Pushing on we picked up two hitch-hiking backpakers and entered the very small village of Mount Cook in cloudy weather.
It took a while to find out where the actual campsite was which is out of town. For $6 per person per night regardless of campervan or tent, I thought was a pretty good deal and we were a stones throw away from the walks in to the hills.

The Campsite looked quite busy and we managed to find a spare patch to set our tent up. We also didn't realize that there aren't any supermarkets or food stores, only a small section in one place, so we were very limited in the amount of food we had without having to pay high prices in the restaurants. We finished our half eaten sandwiches for dinner followed by a bit of chocolate and chips.
Waking up to rain hitting the tent didn't give us much of a reason to get out of bed in a hurry, but the water condensation making the bottom of my sleeping bag wet did.
Looking out and seeing clouds very low and with no sight of stopping was both annoying and frustrating as we came to do some walks and to see the mountains and glaciers themselves, but at this rate it didn't look like any of that was going to happen.

We drove to the information center and waited there for a little bit, looking at the impressive display on the history of climbing Mount Cook as well as other interesting exhibitions on rescues, weather patterns and bird and plant life.
We weren't about to waste a day doing nothing so we decided to take advantage of a small gap in the rainy weather and drive to the Tasman Glacier Walk which was an 8km drive then a short walk up the hill for an amazing view over the Tasman Glacier Lake with the glacier in the distance which looks more like dirt than ice, but the ice is underneath. The view looking down the valley towards Lake Pukaki was also impressive and we sat while having a bite to eat.
Icebergs were present and the opportunity to Kayak on the lake looked interesting too.
The size of the whole glacier and mountains dominate the landscape as things look smaller or closer than they appear.
We took a small walk to a few of the lakes which have dried up considerably and were apparently blue and swim-able but now sport a green tinge and not the most popular swimming hole around.

We headed back to the village and campsite and decided what to do. The forecast wasn't looking any better for the following day and we were going to be staying another night for further walking. In the end we decided we would go back to Christchurch but do the Kea Point track first even though it was still raining.
At this point it had basically been raining all night and up until 1pm with no stop in sight. We could hardly make out the Mueller Glacier but we pushed on to the Kea Point track for about an hour return in the rain, sporting my trendy poncho.
The walk was great and I am sure would be even more amazing when clear.

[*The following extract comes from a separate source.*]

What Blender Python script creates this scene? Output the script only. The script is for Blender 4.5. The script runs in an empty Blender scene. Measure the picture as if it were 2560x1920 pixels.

Kea Point was also spectacular with the overhanging Mueller Glacier to one side and two glacial carved valleys converging in to the one.
The rain didn't offer to many chances for a quick snap so we were soon on the trail back to the car where we packed the gear up and hit the road straight for Christchurch.

The weather was fine as we were driving back but the way the weather happens over the mountains means that Mount Cook and the close surrounds will endure most of the rain and Lake Pukaki and the Mackenzie Country retain the fine weather.
It was quite disappointing, but in the end the best decision and even more disappointing when I drove off with my four day old, $60 sunglasses on top of the car and within 5 minutes of returning to the scene of the crime, they had already been picked up by one of the few cars driving past.
But one of the advantages of being a "local" is that there are always opportunities to come back, hopefully with better weather, so with that in mind we drove back home to a feast on the table instead of chips and chocolate.